Le téléphone

Publié le 23 avril 2013

Ces conversations enflammées, avec R. Des conversations qui pouvaient durer des nuits. Comme une longue conversation, unique logorrhée, de nos voix aux accents si différents. Cette conversation qui avait débuté à la première seconde. Car il arrive qu’une amitié débute instantanément. Je me souviens, nous passions le concours d’entrée aux Beaux-Arts. Sur l’escalier, juste avant de rentrer dans la salle, en troupeau encore, des inconnus, et R. et alors que je ne comprenais rien à ce qu’il me disait, avec son accent trop rapide, comme une langue étrangère, une complicité instantanée. Tout ce que nous ferons ensemble, dans les années qui viennent, toutes ces aventures, extrême parfois, aux limites de la folie, aussi, toutes était déjà contenu dans ces premiers échanges enjoués, sur cet escalier. Une amitié instantanée, nous si différents. Lui, qui m’apprendra tant.
Des années, des aventures, je prendrais l’habitude de partir le voir, loin, dans le sud, et il m’emmènera dans des fêtes étranges, des banquets au cœur de la Camargue. Sa petite sœur, qui devinait tout, était amoureuse de moi, m’avait dit, “on se mariera ensemble, j’en suis sur !”. Dans cette ambiance magique, parmi ces longues brunes à l’œil perçant, celle qui m’avait susurré “Non, pas toi. Toi, je n’ai pas le droit de te dire ton avenir ! “On” me l’interdit”. J’avais éclaté de rire. Et je m’en trouvais fort aise, de ne rien savoir.

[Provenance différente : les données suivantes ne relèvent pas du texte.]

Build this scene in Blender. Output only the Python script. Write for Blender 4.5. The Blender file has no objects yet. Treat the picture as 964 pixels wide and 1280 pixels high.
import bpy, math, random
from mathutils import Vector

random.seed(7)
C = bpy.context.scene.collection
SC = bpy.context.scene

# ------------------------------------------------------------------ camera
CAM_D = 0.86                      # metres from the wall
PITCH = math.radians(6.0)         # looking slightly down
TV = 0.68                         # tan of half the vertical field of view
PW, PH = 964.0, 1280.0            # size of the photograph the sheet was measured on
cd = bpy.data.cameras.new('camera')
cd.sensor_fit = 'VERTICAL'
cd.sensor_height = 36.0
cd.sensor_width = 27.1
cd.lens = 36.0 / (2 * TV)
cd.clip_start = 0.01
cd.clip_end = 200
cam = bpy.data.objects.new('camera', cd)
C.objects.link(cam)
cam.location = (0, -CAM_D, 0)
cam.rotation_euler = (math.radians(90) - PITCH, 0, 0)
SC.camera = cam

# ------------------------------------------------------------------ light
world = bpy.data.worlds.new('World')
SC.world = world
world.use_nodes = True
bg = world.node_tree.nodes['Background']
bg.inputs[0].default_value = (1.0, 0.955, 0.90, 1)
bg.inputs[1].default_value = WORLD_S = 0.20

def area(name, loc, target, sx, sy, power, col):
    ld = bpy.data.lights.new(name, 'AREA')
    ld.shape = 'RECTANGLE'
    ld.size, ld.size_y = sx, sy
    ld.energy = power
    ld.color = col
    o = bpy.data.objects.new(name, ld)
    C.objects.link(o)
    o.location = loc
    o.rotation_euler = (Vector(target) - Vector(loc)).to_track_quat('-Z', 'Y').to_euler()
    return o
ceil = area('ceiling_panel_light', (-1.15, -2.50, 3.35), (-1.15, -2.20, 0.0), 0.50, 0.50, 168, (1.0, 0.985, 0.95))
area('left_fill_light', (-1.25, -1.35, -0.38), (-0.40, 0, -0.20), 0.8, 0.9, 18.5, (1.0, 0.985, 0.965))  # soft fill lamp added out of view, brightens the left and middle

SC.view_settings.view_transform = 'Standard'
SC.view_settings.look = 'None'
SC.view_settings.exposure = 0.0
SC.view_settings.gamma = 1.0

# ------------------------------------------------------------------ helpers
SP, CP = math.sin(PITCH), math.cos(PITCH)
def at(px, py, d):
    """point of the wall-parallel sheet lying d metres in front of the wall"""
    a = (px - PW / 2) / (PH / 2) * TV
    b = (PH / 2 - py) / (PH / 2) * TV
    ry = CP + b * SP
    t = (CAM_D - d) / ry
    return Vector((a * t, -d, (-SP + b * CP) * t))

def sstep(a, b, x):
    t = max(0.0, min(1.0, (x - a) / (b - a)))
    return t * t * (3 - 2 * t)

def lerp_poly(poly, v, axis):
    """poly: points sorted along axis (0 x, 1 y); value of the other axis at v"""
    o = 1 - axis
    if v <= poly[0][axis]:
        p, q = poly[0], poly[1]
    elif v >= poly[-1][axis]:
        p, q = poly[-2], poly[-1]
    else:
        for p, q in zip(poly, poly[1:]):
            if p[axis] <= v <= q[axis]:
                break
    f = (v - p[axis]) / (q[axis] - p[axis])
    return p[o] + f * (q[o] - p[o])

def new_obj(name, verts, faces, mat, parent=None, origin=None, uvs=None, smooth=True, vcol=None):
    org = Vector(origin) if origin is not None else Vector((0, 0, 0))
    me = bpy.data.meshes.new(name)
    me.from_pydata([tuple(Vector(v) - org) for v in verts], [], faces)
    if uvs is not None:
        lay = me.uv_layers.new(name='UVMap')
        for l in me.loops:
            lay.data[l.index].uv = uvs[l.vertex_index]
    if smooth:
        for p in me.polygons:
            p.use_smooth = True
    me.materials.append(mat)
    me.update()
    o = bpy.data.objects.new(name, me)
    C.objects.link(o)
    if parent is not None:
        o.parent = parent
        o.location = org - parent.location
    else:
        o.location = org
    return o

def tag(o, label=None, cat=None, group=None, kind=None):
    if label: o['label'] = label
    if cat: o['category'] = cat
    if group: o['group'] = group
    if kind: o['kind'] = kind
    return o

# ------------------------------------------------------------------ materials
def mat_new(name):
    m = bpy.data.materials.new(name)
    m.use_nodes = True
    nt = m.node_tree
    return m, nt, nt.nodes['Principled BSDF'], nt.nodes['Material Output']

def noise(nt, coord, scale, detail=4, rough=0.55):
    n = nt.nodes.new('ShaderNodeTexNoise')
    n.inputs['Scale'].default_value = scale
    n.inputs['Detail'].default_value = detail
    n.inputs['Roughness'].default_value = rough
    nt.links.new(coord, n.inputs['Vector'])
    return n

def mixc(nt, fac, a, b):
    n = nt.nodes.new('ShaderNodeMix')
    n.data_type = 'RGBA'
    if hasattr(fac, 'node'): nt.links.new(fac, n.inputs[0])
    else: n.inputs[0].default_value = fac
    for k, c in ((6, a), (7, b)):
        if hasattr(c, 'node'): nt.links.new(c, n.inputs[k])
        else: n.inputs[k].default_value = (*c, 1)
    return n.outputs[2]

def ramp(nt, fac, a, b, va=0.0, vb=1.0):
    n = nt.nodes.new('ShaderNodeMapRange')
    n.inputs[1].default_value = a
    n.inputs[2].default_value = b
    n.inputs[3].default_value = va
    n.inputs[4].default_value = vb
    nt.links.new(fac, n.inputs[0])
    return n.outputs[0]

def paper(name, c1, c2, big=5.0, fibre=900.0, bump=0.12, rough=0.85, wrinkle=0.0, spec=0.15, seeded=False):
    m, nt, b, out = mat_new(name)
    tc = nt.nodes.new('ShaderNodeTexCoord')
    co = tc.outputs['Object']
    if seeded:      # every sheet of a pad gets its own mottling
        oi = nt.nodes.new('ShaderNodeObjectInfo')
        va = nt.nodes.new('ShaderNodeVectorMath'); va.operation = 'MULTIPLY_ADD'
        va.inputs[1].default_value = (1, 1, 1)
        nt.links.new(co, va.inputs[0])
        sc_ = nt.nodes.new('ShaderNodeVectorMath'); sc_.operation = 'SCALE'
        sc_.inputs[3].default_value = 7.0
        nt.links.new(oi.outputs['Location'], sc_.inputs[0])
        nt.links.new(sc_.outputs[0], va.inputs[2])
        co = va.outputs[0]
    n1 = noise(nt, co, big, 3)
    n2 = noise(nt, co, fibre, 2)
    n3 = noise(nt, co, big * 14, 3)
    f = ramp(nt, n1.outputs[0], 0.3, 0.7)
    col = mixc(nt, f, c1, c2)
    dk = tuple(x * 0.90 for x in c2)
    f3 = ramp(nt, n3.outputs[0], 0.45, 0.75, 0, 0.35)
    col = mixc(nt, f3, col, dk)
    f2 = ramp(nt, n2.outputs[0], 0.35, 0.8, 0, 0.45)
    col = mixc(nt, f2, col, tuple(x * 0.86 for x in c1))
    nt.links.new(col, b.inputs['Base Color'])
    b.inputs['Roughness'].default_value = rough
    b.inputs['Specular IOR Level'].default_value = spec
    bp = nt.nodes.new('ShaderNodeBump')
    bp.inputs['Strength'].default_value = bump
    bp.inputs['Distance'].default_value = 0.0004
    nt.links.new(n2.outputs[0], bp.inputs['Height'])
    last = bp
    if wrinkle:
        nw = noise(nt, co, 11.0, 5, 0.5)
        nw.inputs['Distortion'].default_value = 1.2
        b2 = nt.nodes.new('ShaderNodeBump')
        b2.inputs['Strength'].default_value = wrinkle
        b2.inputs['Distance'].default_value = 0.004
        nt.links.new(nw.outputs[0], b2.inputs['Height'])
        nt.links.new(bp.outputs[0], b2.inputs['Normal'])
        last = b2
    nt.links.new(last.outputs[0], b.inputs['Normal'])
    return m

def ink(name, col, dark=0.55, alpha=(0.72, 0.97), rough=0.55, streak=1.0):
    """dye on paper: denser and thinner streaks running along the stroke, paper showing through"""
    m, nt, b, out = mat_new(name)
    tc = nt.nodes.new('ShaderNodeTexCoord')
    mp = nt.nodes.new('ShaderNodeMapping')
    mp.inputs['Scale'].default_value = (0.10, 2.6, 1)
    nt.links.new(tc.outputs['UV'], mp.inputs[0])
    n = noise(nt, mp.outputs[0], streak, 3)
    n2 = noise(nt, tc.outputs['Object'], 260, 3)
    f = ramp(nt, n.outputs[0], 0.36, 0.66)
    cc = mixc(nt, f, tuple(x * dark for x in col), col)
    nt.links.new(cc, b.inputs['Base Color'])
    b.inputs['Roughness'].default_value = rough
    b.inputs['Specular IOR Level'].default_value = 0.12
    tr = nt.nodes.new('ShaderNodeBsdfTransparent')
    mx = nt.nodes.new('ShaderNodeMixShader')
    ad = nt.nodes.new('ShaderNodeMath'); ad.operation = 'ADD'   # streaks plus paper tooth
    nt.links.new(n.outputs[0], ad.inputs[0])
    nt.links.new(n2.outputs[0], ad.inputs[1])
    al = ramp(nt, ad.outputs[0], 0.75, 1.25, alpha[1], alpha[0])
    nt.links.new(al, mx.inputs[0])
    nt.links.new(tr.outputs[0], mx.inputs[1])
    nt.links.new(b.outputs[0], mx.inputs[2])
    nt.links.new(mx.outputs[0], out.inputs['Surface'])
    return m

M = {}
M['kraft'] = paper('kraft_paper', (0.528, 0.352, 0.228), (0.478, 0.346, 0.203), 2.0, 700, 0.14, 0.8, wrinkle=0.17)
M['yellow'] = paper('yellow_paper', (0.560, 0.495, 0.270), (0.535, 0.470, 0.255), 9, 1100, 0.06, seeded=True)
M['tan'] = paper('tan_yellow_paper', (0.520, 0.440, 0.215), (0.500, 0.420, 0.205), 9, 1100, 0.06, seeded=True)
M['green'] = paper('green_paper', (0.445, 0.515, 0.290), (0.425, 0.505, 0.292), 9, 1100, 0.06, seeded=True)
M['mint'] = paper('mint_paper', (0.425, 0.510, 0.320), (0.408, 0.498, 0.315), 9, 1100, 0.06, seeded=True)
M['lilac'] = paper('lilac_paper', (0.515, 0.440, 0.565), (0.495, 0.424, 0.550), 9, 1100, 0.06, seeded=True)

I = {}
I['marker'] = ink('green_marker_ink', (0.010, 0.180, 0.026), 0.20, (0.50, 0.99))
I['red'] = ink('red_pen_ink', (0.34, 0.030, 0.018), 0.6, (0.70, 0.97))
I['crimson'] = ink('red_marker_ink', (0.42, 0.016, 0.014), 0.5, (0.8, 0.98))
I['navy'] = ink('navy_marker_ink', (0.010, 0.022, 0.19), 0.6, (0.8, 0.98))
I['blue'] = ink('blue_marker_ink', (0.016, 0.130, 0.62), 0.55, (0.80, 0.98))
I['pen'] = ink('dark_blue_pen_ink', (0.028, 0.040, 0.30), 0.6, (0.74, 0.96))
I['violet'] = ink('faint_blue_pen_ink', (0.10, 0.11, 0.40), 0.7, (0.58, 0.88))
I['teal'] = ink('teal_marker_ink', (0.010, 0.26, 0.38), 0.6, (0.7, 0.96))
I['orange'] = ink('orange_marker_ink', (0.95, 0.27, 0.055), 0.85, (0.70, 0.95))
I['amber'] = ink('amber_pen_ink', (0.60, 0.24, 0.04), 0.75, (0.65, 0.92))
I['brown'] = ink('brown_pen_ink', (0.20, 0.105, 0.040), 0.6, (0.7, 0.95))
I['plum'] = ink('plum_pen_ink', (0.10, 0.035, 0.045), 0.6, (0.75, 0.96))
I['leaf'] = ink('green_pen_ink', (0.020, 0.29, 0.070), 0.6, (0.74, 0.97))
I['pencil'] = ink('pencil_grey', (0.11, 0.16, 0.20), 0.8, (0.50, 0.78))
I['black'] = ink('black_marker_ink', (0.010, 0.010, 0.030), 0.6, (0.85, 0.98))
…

Paumés parmi les moustiques et les taureaux, nous participions à un grand banquet. La conversation nous tenait, tendu, haute et vive, belle comme nous savions l’entretenir. Mais brusquement, dans la gaité, le regard qui se perd. Cette aiguille qui traverse de l’estomac à la tête, cette aiguille de l’absence, qui finit par coudre ensemble les yeux, et l’humidité. Et comme seule sait faire l’absence, cette insupportable souffrance, impression d’une part du corps qui manque, arraché. Alors, je me lève, j’abandonne notre conversation, et je glisse le long des convives, dans le bruit, dans le bruit et l’ivresse. Cette salle est immense. Je sors, dans ce pays que je ne connais pas; je ne sais pas ou je suis. Je ne sais pas où je suis sur terre. Je suis perdu, seul. Mais je n’ai pas peur, je cherche. Je cherche une cabine téléphonique, que je trouve. Archaïsme, je me cale dans cette petite boite aujourd’hui inutile, je compose son numéro, je n’ai aucun droit, aucune légitimité. Mais c’est irrépressible. Je l’appelle, et mon corps s’affaisse enfin d’une tension dont je n’étais pas conscient, seulement lorsque j’entends sa voix. Sa voix. Elle est là. Je ne sais pas ou je suis. Je suis perdu. Mais sa voix. Toute ma vie s’accroche à sa voix. Le monde disparait. Noir. Juste sa voix. Alors, je parle. Je parle, et elle m’écoute. Elle accepte cet appel. Elle l’accepte. Je l’entends. J’entends derrière sa petite famille, et je sais bien que cet appel est anormal, qu’il sera lu pour ce qu’il est. Mais je m’en fous. Je parle, je lui parle, et elle l’accepte, elle est contente de cet appel. Et je lui dis que je l’aime. Je lui dis. Et elle l’accepte.